The coalition calls for the introduction of a carbon tax, starting at $40 (U.S.) a tonne of carbon dioxide emissions and rising steadily. All the revenue would be redistributed back to Americans in the form of a "dividend," which at $40 a tonne would average $2,000 for a family of four and would rise in line with the levy. A recent study by the U.S. Treasury Department concluded a carbon "tax and dividend" plan would yield the most benefit to lower-income Americans.

The group also argues that a rising carbon price would allow for the elimination of less efficient regulations aimed at cutting greenhouse gas emissions, including former president Barack Obama's clean-power plan aimed at the electricity sector.

Its high-profile intervention comes at a critical time in global climate-change debate. Earlier this month, Mr. Trump announced his intention to withdraw from the Paris climate-change accord, while he and Republicans in Congress roll back regulations imposed by Mr. Obama and question the validity of climate science.

"We recognize the current Congress is not likely to take up this proposal," said Kevin Kennedy, of the Washington-based World Resources Institute, which is a partner with the coalition. "This is a medium-term effort. We need to find ways of changing the current dynamic and changing the debate."

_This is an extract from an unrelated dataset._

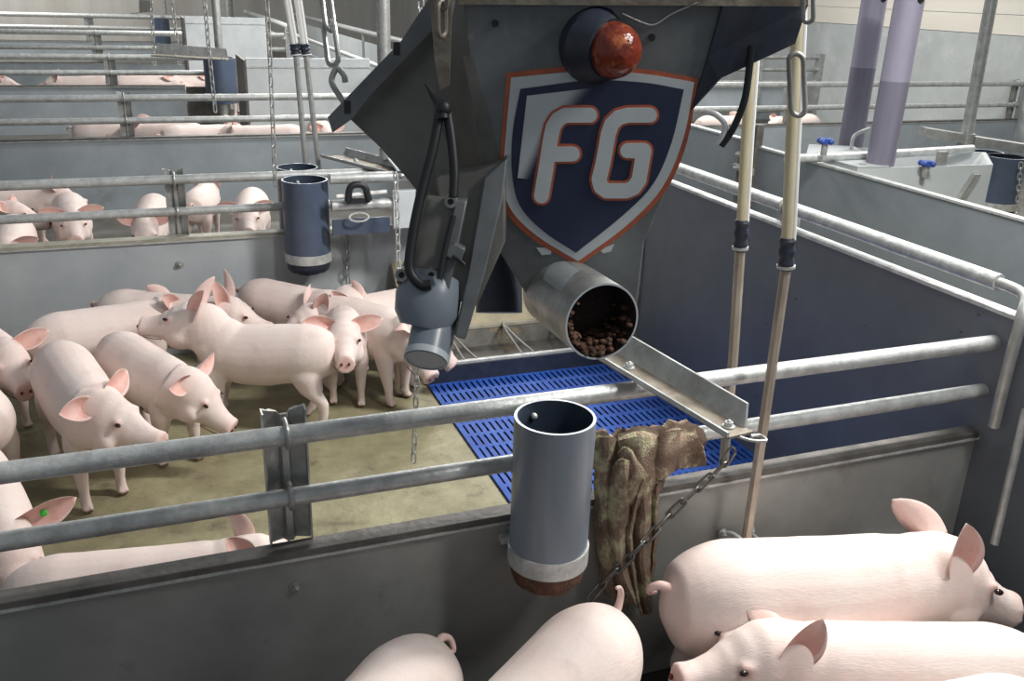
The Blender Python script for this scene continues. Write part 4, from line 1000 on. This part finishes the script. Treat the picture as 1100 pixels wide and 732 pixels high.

Prime Minister Justin Trudeau and several provincial premiers are plowing ahead with Canadian carbon-pricing plans, including a federal levy that would be imposed on provinces that do not have a carbon levy in place.

The federal Liberals are considering a plan to rebate any revenue collected back to taxpayers in the respective province, similar to the proposal put forward by the U.S. coalition. However, Mr. Trudeau is facing angry opposition from Saskatchewan Premier Brad Wall and federal Conservative Party MPs, who argue the carbon levy would hurt the economy.

Large oil companies, including Suncor Energy Inc. and Cenovus Energy Inc., as well as other major corporations in Canada, support carbon-pricing plans as preferable to more cumbersome regulatory approaches.

However, some business leaders warn governments need to proceed cautiously to ensure the Canadian economy is not harmed, particularly given the policy reversal under Mr. Trump, that could reduce costs for U.S. business and undercut the competitiveness of their Canadian rivals.

The American coalition proposes that, as part of any tax-and-dividend plan, Washington should impose a "carbon border adjustment," which would impose tariffs against countries that don't have equivalent climate-change policies.